Naquele 17 de Abril de 1997 foi lançado o livro de fotos Terra, de Sebastião Salgado, sobre luta pela terra, com uma apresentação de José Saramago e acompanhado por um CD de Chico Buarque. Os três artistas doaram os direitos de autor do trabalho ao MST, que, com o dinheiro arrecadado, construiu a Escola Nacional Florestan Fernandes, em Guararema (São Paulo).

É nessa fase pós-massacre de Eldorado do Carajás que a TV Globo transmite a novela O rei do gado. Com um enredo que envolve um romance entre uma sem-terra e um fazendeiro, a novela teve, no entender de Gilmar Mauro, «o intuito de domesticar o MST, de desfazer o conflito». «Mas teve o efeito contrário. Acabou difundindo o tema da reforma agrária e o MST a nível nacional», disse.

Marcha histórica do MST com 100 mil pessoas em Brasília, em 1997, no contexto do primeiro aniversário do massacre de Eldorado do Carajás // Douglas Mansur / Arquivo e Memória MST

Para Gilmar, 1997 é um ano de viragem para o movimento. «Ganhámos as cidades. Principalmente as universidades. Muita gente entra para o movimento. Até surge uma palavra de ordem na época: "reforma agrária se faz no campo, mas se conquista na cidade"», relembrou.

O crescimento, no entanto, não fez cessar a violência. Para Ceres, um dos marcos da nova roupagem da repressão, acompanhando as mudanças do agronegócio a partir dos anos 2000, com o boom da exportação de commodities, os transgénicos e a financeirização, foi a morte de Keno, como era conhecido o agricultor Valmir Mota de Oliveira.

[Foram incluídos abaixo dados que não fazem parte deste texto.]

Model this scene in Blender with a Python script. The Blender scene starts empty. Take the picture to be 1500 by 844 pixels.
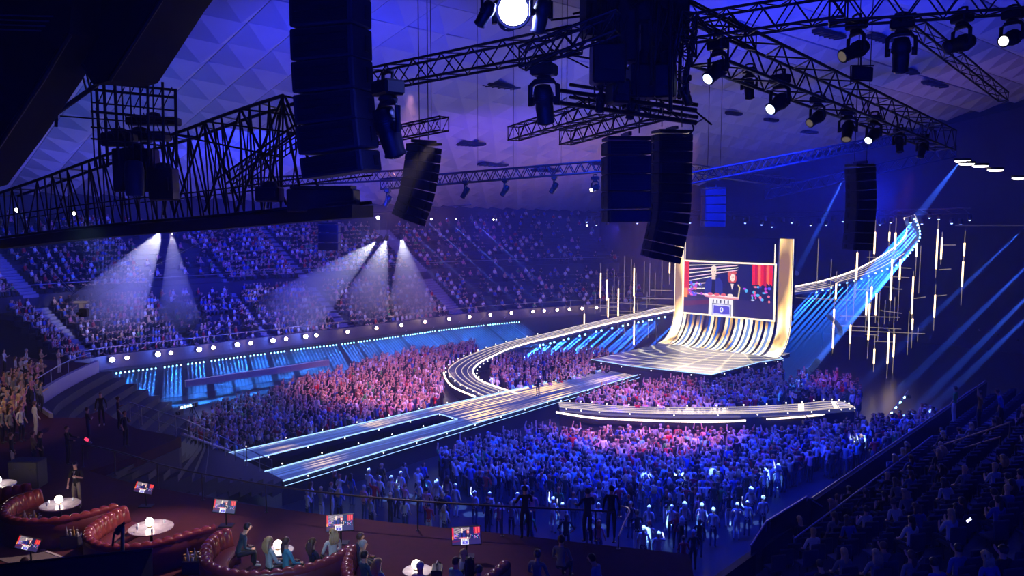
import bpy, bmesh, math, random
import numpy as np
from mathutils import Vector, Matrix, noise as mnoise

random.seed(7); RNG = np.random.default_rng(7)
scene = bpy.context.scene
COL = scene.collection
F = 1167.0; CAMZ = 17.0; PITCH = math.radians(5.48)

# ------------------------------------------------------------------ camera
cam = bpy.data.cameras.new('camera'); camo = bpy.data.objects.new('camera', cam); COL.objects.link(camo)
camo.location = (0, 0, CAMZ); camo.rotation_euler = (math.radians(90) - PITCH, 0, 0)
cam.sensor_width = 36; cam.lens = F / 1500 * 36; cam.clip_start = .1; cam.clip_end = 600
scene.camera = camo
# ------------------------------------------------------------------ world and exposure
w = bpy.data.worlds.new('world'); scene.world = w; w.use_nodes = True
w.node_tree.nodes['Background'].inputs[0].default_value = (.02, .04, .25, 1)
w.node_tree.nodes['Background'].inputs[1].default_value = .02
vs_ = scene.view_settings
vs_.view_transform = 'Standard'; vs_.look = 'None'; vs_.gamma = 1; vs_.use_curve_mapping = False
vs_.exposure = 0.0
cy = scene.cycles
cy.max_bounces = 5; cy.diffuse_bounces = 2; cy.glossy_bounces = 2; cy.transmission_bounces = 2
cy.volume_bounces = 0; cy.transparent_max_bounces = 6; cy.use_denoising = True
cy.sample_clamp_indirect = 3; cy.caustics_reflective = False; cy.caustics_refractive = False

# ------------------------------------------------------------------ large lights
def unit_to(p, q):
    return (Vector(q) - Vector(p)).to_track_quat('-Z', 'Y').to_euler()
def area(p, q, size, power, col, spread=180, sy=None):
    l = bpy.data.lights.new('wash_fill_light', 'AREA'); l.energy = power; l.color = col; l.size = size
    l.spread = math.radians(spread)
    if sy: l.shape = 'RECTANGLE'; l.size_y = sy
    o = bpy.data.objects.new('wash_fill_light', l); o.location = p; o.rotation_euler = unit_to(p, q); COL.objects.link(o); return o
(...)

Em Outubro de 2007, aos 34 anos, Keno foi assassinado por seguranças contratados pela transnacional suíça Syngenta. Ele participava, com outras 150 pessoas da Via Campesina – articulação internacional de movimentos populares do campo que o MST integra –, numa ocupação na cidade de Santa Tereza do Oeste (Paraná). A acção denunciava a ilegalidade dos experimentos que a empresa, uma gigante do sector de transgénicos e agrotóxicos, fazia na zona.

Os militantes foram atacados por 40 homens armados da empresa NF Segurança. Além de Keno, a agricultora Isabel Nascimento de Souza foi colocada de joelhos para ser executada. Quando o tiro veio, ela ergueu a cabeça e foi atingida no olho direito. Ficou cega, mas sobreviveu. Outros três activistas ficaram feridos. Em 2018, a Syngenta foi condenada pelo Tribunal de Justiça do Paraná.

«’O diferencial do assassinato do Keno pela Syngenta é que a gente não estava falando mais da violência do latifundiário, do jagunço. A gente estava falando da transnacional, daquela empresa que está no mundo impondo os transgénicos, que tem sede na Suíça», afirmou Hadich. Hoje, no local onde Keno foi morto, funciona o Centro de Pesquisas em Agroecologia Valmir Mota de Oliveira.

Este ano, em Julho, o MST celebra o seu 7.º Congresso Nacional // Priscila Ramos / mst.org.br

As décadas de 1990 e 2000, analisou Ceres, «revelaram a violência do capital e do agronegócio e, nesta dor, nos permitiu ser acolhidos pela sociedade brasileira. Escancarou isso: são trabalhadores pobres do campo que não têm nada, que estão numa luta digna e estão apanhando, morrendo por conta disso. Foi um período que, contraditoriamente, nessa violência e nesse luto, revelou à sociedade um MST que ninguém conhecia».

Transição para a disputa de modelo

Outra viragem na história do MST ocorreu em 2014. A agroecologia – modelo de agricultura baseado em princípios ecológicos e relações socialmente justas, sem utilização de fertilizantes sintécticos, agrotóxicos ou sementes transgénicas – já vinha a ser incorporada pelo movimento desde o início dos anos 2000. Foi no seu último congresso, no entanto, que o MST consolidou o entendimento de que o enfrentamento ao agronegócio é, para além da disputa pelo pedaço de chão, uma disputa de modelo, sobre como se trabalha naquela terra.

«Entendemos que não faz sentido a defesa de uma reforma agrária puramente distributivista e produtivista, ao estilo clássico. Mas que no Brasil, pelas condições características, precisaríamos de avançar para outro tipo, sim de reparto fundiário, mas pensando de outra forma a questão ecológica, produtiva, alimentos saudáveis e assim por diante», explicou Gilmar Mauro. «É um salto de qualidade imenso», frisou.

Em 2024, o 7.º Congresso Nacional deve sistematizar o próximo salto. «Essa é uma grande expectativa», disse Ceres Hadich: «acertar na síntese que vai apontar por onde vamos caminhar nos próximos anos.»